O sistema mais recente foi instalado há dez meses na comunidade Santa Helena do Inglês, na reserva do Rio Negro, próxima a Manaus. Lá, a energia fotovoltaica garante a iluminação de ruas, centro comunitário, igreja, campo de futebol, além das casas de seus 96 moradores.
“A meta é reduzir em 50% o uso de combustíveis fósseis de geradores a diesel [na comunidade]”, explica Gabriela Sampaio, que coordena o programa pela FAS.
Hoje, embora as iniciativas de energia solar em áreas remotas não sejam representativas nas estatísticas nacionais, elas têm uma importância que não pode ser desprezada, defende o doutor em planejamento de sistemas energéticos pela Unicamp, André Frazão Teixeira.
“Do ponto de vista social, esses projetos são muito importantes”, diz Teixeira, uma vez que “aliam o desenvolvimento econômico com o sustentável”.
Usinas solares ganham o Amazonas
A geração centralizada de energia, essa sim conectada ao sistema nacional, também tem avançado com a construção de novas usinas solares. De 2017 até fevereiro deste ano, a potência instalada quase quintuplicou e atingiu os 4,7 GW, segundo a Absolar, associação do setor. O rápido avanço, no entanto, não ocorreu nos estados da Amazônia Legal.
O Amazonas é o que mais carece de infraestrutura para o desenvolvimento energético: quase 40% das localidades sem conexão com o sistema elétrico nacional estão no estado. Mas a aprovação recente de incentivos fiscais e o lançamento do maior projeto de energia solar do estado podem começar a mudar essa realidade.
Temos um problema de segurança energética, um problema político e também um problema econômico para o avanço da energia solar fotovoltaica na Amazônia
A Cooperativa de Energia Renovável do Amazonas (CooperSol) inaugurou duas das três usinas solares propostas para Manaus. A primeira começou a operar em 2021 e gera energia para 92 pessoas, enquanto que a segunda, lançada em fevereiro, beneficiou 50 pessoas.
“Nosso foco são pessoas que moram em apartamentos, queriam aderir à energia solar, mas não tinham alternativa”, disse o engenheiro Jamil Chaar, sócio da Coopersol e diretor da Expertise Energia, associada da cooperativa e construtora das usinas.

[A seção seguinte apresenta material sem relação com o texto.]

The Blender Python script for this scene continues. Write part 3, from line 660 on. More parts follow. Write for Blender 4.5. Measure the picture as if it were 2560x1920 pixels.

Segundo ele, as usinas são financiadas pelos próprios associados, assim como a instalação dos painéis solares. Depois, a energia gerada é destinada à rede da concessionária regional, que converte a produção em créditos e os transfere aos associados. Eles podem reduzir em até 75% a conta de luz e recuperar seus investimentos em até cinco anos, segundo Chaar. A expectativa é que a demanda de associados aumente 200% este ano.
“Para a terceira usina [em construção], estamos mirando em empresários que têm consumo de R$ 5 mil a R$ 8 mil e não têm como produzir energia”, ele explicou.
Desafios da energia solar
Mesmo que os sistemas solares sejam mais democráticos e flexíveis, eles enfrentam grandes obstáculos, segundo Davi Gabriel Lopes, pesquisador do laboratório de energia solar fotovoltaica Universidade Estadual de Campinas (Unicamp). Ele cita a dificuldade de manutenção dos equipamentos, o alto custo de armazenamento da energia e o lobby do setor de combustíveis fósseis, o que fica claro nos leilões nacionais, que priorizam termelétricas frente às usinas de fontes renováveis.
Campos, do ISA, pondera que o papel das hidrelétricas e termelétricas continua relevante para o país — e para a Amazônia. Afinal, hoje, a energia solar representa apenas 2,5% da matriz elétrica. “Elas seriam a garantia de reserva e oferta de energia, coisa que a energia solar e a eólica ainda não têm, por conta de seu alto custo de armazenamento. Se não tiver sol ou vento, não tem produção de energia”, explica Campos.
Mas ele concorda que o redirecionamento de incentivos públicos deve ocorrer o quanto antes. Hoje, o lobby do carvão continua atraindo apoio político para manter as termelétricas funcionando. “As energias fósseis só deveriam entrar nos leilões quando não houvesse alternativa renovável”, diz Campos. “O espaço dos fósseis tem que ser limitado e precisa começar a ser descontinuado até o fim desta década. O tempo está acabando”.